## Begin

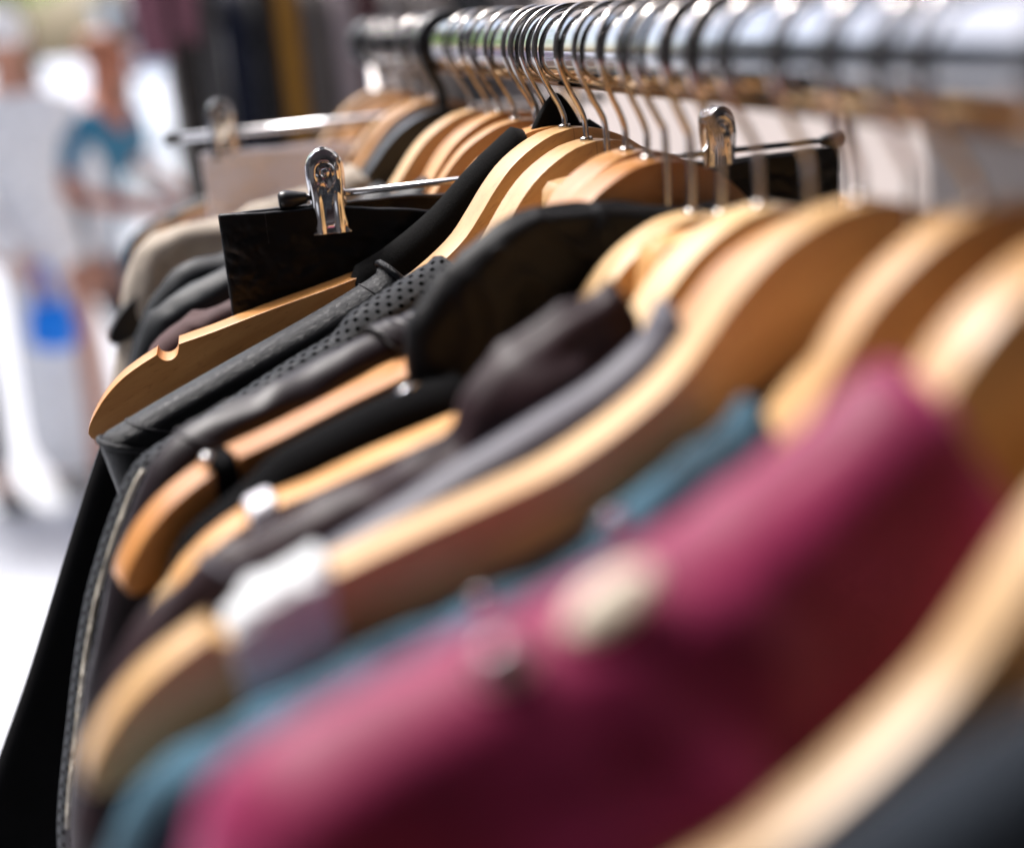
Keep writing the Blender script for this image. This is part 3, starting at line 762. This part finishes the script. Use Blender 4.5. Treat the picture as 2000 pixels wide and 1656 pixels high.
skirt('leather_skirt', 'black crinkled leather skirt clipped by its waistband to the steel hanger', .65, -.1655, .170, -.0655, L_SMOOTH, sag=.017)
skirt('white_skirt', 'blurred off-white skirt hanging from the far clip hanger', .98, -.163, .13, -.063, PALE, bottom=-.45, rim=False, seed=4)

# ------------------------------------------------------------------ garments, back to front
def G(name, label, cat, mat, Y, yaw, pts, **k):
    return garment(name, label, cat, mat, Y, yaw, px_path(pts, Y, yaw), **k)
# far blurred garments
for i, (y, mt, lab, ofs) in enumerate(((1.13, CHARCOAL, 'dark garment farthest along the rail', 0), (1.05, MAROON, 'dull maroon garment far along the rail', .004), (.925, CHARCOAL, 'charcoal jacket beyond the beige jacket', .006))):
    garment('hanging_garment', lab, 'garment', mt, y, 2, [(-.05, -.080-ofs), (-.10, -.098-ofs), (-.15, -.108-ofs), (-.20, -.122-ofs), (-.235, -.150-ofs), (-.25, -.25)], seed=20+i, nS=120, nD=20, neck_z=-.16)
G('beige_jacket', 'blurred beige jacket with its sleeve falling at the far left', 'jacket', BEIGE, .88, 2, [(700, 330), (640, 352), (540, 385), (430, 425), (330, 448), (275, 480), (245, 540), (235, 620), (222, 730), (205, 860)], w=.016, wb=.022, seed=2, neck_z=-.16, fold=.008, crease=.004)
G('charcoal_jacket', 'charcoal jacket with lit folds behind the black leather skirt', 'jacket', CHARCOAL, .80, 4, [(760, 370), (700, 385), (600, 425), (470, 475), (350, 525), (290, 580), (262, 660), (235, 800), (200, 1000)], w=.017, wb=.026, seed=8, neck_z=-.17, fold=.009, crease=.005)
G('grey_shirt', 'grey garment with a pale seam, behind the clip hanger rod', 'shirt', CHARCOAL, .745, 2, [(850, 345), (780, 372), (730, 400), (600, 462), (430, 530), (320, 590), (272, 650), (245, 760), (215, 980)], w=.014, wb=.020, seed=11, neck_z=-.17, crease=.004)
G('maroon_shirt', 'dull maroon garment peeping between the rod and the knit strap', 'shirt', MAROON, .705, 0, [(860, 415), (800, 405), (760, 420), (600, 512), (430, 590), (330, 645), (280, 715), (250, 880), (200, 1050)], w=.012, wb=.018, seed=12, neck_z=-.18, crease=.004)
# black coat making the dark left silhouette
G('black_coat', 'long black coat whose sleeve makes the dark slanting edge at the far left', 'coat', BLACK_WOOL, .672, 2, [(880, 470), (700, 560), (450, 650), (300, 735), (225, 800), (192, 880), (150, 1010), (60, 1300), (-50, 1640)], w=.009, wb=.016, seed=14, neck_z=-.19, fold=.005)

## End

| Exercise prompt |
Would you reproduce the lines above, from the very first through the line containing "skirt('white_skirt', 'blurred off-white", exactly and without the pictures?

| The response |
Keep writing the Blender script for this image. This is part 3, starting at line 762. This part finishes the script. Use Blender 4.5. Treat the picture as 2000 pixels wide and 1656 pixels high.
skirt('leather_skirt', 'black crinkled leather skirt clipped by its waistband to the steel hanger', .65, -.1655, .170, -.0655, L_SMOOTH, sag=.017)
skirt('white_skirt', 'blurred off-white skirt hanging from the far clip hanger', .98, -.163, .13, -.063, PALE, bottom=-.45, rim=False, seed=4)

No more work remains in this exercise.